Why Employee Engagement Matters
An organization’s workforce is the blood of the company, and an engaged workforce can create a competitive advantage. According to a report from Harvard Business Review Analytic Services, 71 percent executives believe that “employee engagement as very important to achieving overall organizational success.”
But why is this the case? Why are so many people concerned with employee engagement ? Why is it such a powerful tool for organizational success?
To answer these questions, we shall first look at what employee engagement is, and then we will move into understanding why it is important.
What Is Employee Engagement?
William Kahn, a professor of organizational behavior, was the first to define employee engagement formally. In a paper published in 1990, Kahn defined employee engagement as “the harnessing of organization members’ selves to their work roles; in engagement, people employ and express themselves physically, cognitively, and emotionally during role performances.”
What we can learn from this definition is that employee engagement is a commitment an employee has to their employer and their organization’s success.
This emotional commitment means engaged employees actually care about their work and their company.
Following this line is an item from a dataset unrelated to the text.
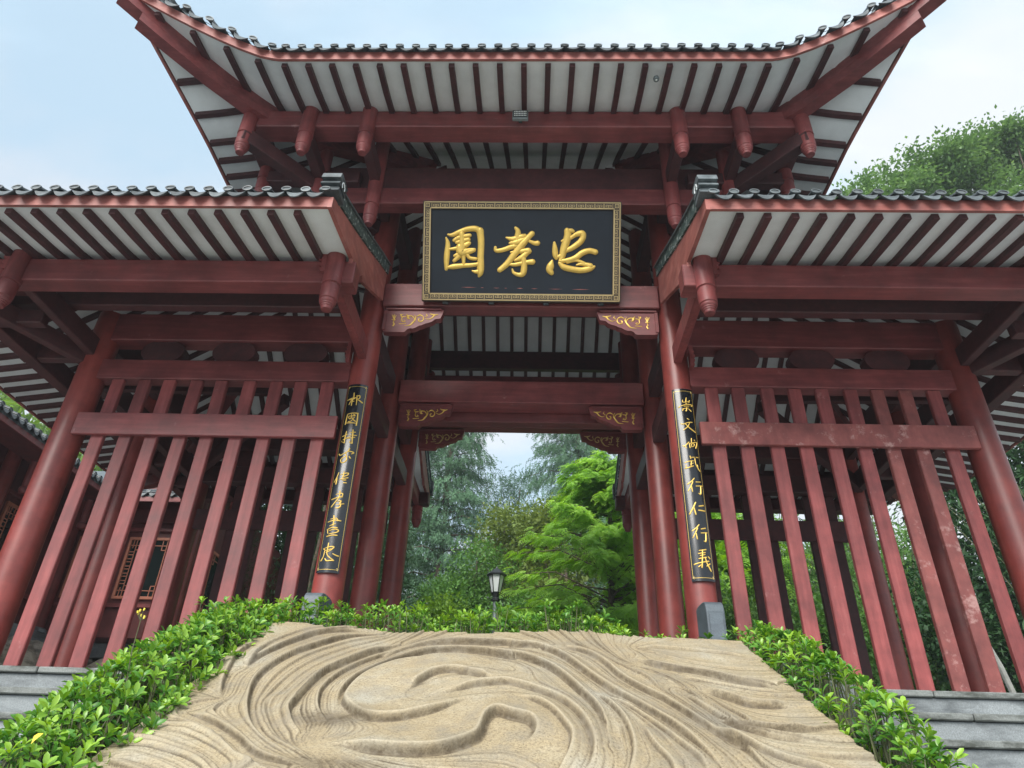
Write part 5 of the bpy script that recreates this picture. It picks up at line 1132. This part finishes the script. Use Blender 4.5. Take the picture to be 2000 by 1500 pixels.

They don’t work for a paycheck or promotion, but on behalf of the organization and in service of its goals.
However, employee engagement is not the same as “employee satisfaction.” Employee satisfaction measures only a fraction of the emotional aspects of employment, whereby it determines whether a given individual is happy or sad with their job. Factors such as motivation, interest, level of involvement, and commitment are not taken into account. On the other hand, employee engagement addresses all these aspects of an employee’s relationship with their job.
A simple raise in pay can lead to employee satisfaction, but does that really imply that an employee is engaged? Top performers want to be challenged and to challenge the status quo. They embrace change, seek out ways to improve themselves and their organizations, and want all employees to be held accountable for delivering results. By contrast, low-performing employees often cling to the status quo, resist change, and avoid accountability whenever possible. An employee can be satisfied with their job and still slot into the low-performing category. A satisfied employee, therefore, cannot necessarily be categorized as an engaged employee.
Why Is Employee Engagement Important?
Employee engagement levels affect various performance outcomes. The top three reasons why employee engagement matters are enumerated and expounded upon below:
1. Lowered Absenteeism and Turnover Rates
An engaged employee is a person who loves their job and the organization they work for. Once someone has a passion for something, they would want to give it their all. The engaged employee’s drive to excel can be observed in their commitment to completing a given task at hand. The engaged employee would often rather complete a work project than take the day off. Engaged employees overall have lower rates of absenteeism.
If an engaged employee would rather work than take a day off, then it follows that an engaged employee would rather continue working for an organization than jump ship for a new role. The numbers bear this conclusion out : the presence of an engaged workforce may lower turnover by as much as 25 percent in high-turnover organizations and 65 percent in low-turnover organizations.
2. Higher Productivity
According to research from SHRM, employees with the highest levels of commitment perform 20 percent better than employees with lower levels of commitment. Similarly, research from the Hay Group found that engaged employees may boost office productivity by as much as 43 percent.
Another interesting fact is that, in a 2008 study from Towers Perrin, engaged employees “showed a 19 percent increase in operating income over a 12-month period, compared to a 33 percent decrease in companies with disengaged employees.
3. Higher Profits
Engaged employees lead to better business outcomes. Forbes reports that research from Towers Perrin found that companies with engaged workers see 6 percent higher net profit margins than companies without engaged workers.
Higher profits mean higher shareholder returns. According to the same Forbes article cited above, Kenexa found that “engaged companies have five times higher shareholder returns over five years” than less engaged companies.
We can deduce from the factors mentioned above that an organization has much to gain from creating and maintaining an engaged workforce. An engaged workforce leads to lower absenteeism and turnover, which in turn improves productivity and leads to higher profits and shareholder returns.